Ora Whitney, estintore vivente, procede a malapena nel caos della hall. Una baraonda. Stanno sopraggiungendo migliaia di piccoli risparmiatori, dal Bronx, da Brooklyn, dal New Jersey, sulle loro auto comprate a rate, e contemplano con i loro occhi la propria disgrazia. Tra poco faranno a pezzi le telescriventi che ticchettano i prezzi disastrosi. Whitney si ferma davanti allo sportello 2: qui viene trattato l'acciaio, l'azione U.S. Steel, titolo-perno della Borsa. Domanda la quotazione. E' calata a 193 dollari. Urla a tutto spiano, in modo che tutti lo sentano: "Compro 25.000 azioni U.S. Steel a 205 dollari!".
La folla tiene il respiro: questo è Sigfrido che arriva a riequilibrare le fortune dei Nibelunghi. Da quella platea di neodiseredati sale l'accenno di un timido applauso. Whitney si aggira come un'ape a suggere il miele di ogni sportello: 10.000 azioni per ciascuno, alla miglior quotazione. In cinque minuti rastrella titoli per trenta milioni di dollari. Quando il cavaliere generoso esce dalla hall, le telescriventi cantano la sua gloria. Il bluff psicologico ha funzionato. L'emorragia di azioni sembra arrestata. Il risparmiatore riprende fiducia. Questa camera di rianimazione funziona meno di due ore. Poi è il collasso. Alle tre, quando l'implacabile gong argenteo scandisce la chiusura, la Borsa è nell'abisso. Molti non si abituano all'idea che il giorno seguente dovranno ricominciare un'altra vita. A mezzogiorno i suicidi si contano ancora sulle dita di due mani: le informazioni più pessimistiche parlano di dodici. Entro sera saranno migliaia.

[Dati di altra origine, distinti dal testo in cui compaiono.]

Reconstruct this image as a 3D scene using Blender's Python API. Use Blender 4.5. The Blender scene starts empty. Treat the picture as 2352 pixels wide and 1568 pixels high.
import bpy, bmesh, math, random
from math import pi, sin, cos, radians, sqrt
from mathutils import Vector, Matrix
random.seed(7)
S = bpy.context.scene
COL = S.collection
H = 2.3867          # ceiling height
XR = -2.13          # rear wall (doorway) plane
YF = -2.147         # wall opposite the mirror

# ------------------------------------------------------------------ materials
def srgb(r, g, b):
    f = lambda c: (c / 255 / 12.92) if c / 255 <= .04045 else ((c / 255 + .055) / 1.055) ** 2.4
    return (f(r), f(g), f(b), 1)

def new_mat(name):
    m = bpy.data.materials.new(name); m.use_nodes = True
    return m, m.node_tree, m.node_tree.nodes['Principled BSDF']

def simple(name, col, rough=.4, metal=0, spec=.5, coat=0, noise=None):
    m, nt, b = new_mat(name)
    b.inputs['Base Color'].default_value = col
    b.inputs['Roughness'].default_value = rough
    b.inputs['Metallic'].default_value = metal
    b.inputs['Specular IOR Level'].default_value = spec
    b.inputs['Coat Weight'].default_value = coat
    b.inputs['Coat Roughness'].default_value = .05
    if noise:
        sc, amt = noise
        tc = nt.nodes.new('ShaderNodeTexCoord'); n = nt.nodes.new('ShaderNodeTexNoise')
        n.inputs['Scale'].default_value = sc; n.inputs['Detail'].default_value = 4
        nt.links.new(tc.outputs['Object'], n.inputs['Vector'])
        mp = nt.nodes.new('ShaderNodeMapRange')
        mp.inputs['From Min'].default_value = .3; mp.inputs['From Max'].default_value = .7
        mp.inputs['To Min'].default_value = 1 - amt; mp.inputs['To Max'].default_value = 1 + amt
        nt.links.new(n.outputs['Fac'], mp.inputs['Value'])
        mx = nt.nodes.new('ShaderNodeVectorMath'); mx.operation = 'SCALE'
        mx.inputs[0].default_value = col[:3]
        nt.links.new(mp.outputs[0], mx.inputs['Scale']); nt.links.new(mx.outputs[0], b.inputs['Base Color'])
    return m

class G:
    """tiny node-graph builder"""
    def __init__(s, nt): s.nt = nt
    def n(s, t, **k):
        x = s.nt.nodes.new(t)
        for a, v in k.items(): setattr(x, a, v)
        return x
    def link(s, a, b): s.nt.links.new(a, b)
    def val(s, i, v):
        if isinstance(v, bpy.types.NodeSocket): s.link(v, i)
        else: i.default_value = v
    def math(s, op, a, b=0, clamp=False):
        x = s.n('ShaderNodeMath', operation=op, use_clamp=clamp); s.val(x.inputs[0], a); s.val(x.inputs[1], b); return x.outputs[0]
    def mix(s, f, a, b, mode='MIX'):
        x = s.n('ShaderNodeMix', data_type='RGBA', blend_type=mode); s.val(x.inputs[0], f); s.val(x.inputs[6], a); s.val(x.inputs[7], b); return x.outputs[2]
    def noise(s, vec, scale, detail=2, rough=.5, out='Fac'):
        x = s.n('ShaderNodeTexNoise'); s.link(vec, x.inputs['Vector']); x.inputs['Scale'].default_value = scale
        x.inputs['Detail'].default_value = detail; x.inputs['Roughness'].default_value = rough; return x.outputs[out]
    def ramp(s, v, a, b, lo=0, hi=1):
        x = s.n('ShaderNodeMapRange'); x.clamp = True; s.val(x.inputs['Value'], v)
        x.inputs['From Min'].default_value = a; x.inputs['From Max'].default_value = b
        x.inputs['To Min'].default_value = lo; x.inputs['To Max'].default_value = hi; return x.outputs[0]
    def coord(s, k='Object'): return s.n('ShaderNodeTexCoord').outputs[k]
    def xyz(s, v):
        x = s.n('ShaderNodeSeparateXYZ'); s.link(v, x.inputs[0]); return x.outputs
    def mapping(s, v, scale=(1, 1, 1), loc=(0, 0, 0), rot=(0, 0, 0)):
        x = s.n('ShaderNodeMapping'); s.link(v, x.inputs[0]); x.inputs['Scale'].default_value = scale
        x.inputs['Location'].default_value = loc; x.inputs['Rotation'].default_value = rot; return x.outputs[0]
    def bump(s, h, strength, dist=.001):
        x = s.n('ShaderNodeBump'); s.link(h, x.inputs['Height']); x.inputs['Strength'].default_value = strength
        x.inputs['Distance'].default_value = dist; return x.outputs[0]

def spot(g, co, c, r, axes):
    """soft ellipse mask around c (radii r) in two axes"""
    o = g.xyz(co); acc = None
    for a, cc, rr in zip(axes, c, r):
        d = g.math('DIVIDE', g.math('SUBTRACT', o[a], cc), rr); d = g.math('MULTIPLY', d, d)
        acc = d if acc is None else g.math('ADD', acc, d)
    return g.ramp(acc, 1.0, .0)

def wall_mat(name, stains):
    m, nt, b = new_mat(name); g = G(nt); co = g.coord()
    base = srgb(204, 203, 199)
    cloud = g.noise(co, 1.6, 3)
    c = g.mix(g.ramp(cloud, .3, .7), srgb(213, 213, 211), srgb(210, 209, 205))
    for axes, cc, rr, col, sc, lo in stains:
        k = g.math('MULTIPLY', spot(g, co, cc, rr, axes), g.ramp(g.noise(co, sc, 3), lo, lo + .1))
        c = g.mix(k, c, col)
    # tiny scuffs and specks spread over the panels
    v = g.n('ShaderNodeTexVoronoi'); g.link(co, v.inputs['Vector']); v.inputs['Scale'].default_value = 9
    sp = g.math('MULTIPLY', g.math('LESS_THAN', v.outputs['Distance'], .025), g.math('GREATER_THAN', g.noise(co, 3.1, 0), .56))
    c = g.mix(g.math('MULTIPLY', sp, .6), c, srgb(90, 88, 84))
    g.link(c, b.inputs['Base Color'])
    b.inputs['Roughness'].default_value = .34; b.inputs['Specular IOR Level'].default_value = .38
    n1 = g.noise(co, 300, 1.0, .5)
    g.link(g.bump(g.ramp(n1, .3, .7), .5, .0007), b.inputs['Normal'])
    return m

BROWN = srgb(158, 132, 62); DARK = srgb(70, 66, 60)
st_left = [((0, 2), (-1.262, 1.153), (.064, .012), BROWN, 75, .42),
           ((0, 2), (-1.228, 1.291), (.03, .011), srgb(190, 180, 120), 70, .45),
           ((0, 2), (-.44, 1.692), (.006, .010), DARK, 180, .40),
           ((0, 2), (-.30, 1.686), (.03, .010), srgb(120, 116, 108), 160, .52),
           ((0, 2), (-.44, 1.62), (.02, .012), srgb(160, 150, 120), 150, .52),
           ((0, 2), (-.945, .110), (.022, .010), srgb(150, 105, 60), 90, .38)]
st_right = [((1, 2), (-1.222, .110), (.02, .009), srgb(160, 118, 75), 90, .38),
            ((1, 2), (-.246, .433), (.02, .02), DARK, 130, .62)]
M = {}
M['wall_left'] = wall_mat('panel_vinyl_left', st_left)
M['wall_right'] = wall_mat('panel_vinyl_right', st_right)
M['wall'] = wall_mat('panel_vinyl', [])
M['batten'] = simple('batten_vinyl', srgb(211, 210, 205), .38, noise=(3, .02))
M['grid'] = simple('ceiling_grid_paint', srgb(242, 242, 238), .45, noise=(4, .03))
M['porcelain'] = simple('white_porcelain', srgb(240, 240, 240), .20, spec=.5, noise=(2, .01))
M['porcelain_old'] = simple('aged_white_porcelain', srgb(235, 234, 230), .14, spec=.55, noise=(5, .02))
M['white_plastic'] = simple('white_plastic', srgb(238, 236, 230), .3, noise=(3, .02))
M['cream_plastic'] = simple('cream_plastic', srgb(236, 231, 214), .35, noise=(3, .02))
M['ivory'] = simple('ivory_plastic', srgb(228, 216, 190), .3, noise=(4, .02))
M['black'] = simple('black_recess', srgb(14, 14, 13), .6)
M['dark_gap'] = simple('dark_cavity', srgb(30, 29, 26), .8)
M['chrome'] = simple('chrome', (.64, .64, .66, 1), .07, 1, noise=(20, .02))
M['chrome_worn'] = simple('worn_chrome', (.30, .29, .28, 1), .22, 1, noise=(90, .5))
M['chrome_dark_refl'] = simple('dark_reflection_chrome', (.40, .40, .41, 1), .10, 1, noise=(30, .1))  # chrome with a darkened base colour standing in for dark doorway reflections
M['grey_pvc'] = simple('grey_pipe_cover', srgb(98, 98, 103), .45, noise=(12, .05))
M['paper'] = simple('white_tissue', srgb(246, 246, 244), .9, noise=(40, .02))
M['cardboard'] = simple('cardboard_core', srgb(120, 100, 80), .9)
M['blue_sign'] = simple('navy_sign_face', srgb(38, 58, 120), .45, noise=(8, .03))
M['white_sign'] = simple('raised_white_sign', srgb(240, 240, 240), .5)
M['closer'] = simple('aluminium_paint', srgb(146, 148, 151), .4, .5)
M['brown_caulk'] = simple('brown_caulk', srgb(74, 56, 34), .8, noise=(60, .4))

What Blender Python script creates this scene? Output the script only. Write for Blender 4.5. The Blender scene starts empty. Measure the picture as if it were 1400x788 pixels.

A mezzanotte si verifica l'episodio che fermerò per sempre l'immagine di quel fatale giovedì. Un signore elegantemente vestito, dall'aria di banchiere, si presenta al Waldorf Astoria, il più sfarzoso albergo di New York, e chiede una camera all'ultimo piano. Il portiere gli porge la chiave e inquisisce, fra cinico e preoccupato: "E' per dormire o per saltare?". Su questa battuta si archivio definitivamente nella storia il Black Thursday, il giovedì nero 24 ottobre 1929 del crollo di Wall Street.
Dopo la chiusura della Borsa, il presidente Hoover ha interpellato il suo grande ministro del Tesoro e gli esperti. Ai giornalisti mostra un volto disteso a metà: "Gli interessi del Paese riposano su basi solide. E' stata l'isteria a determinare il panico. Domani il mercato ritroverà la calma". Appena l'ultimo giornalista ha voltato i tacchi, Hoover si precipita alla telescrivente. Vi resta incollato fino alle sette e mezza di sera, a seguire le quotazioni sprofondanti, come milioni di americani. Le sue parole di mesi prima gli risuonano ironiche nell'orecchio: "Noi stiamo indefessamente costruendo una nuova civiltà".
L'era Hoover, inaugurata nel segno della speranza, finiva senza speranza, travolta dalla paura.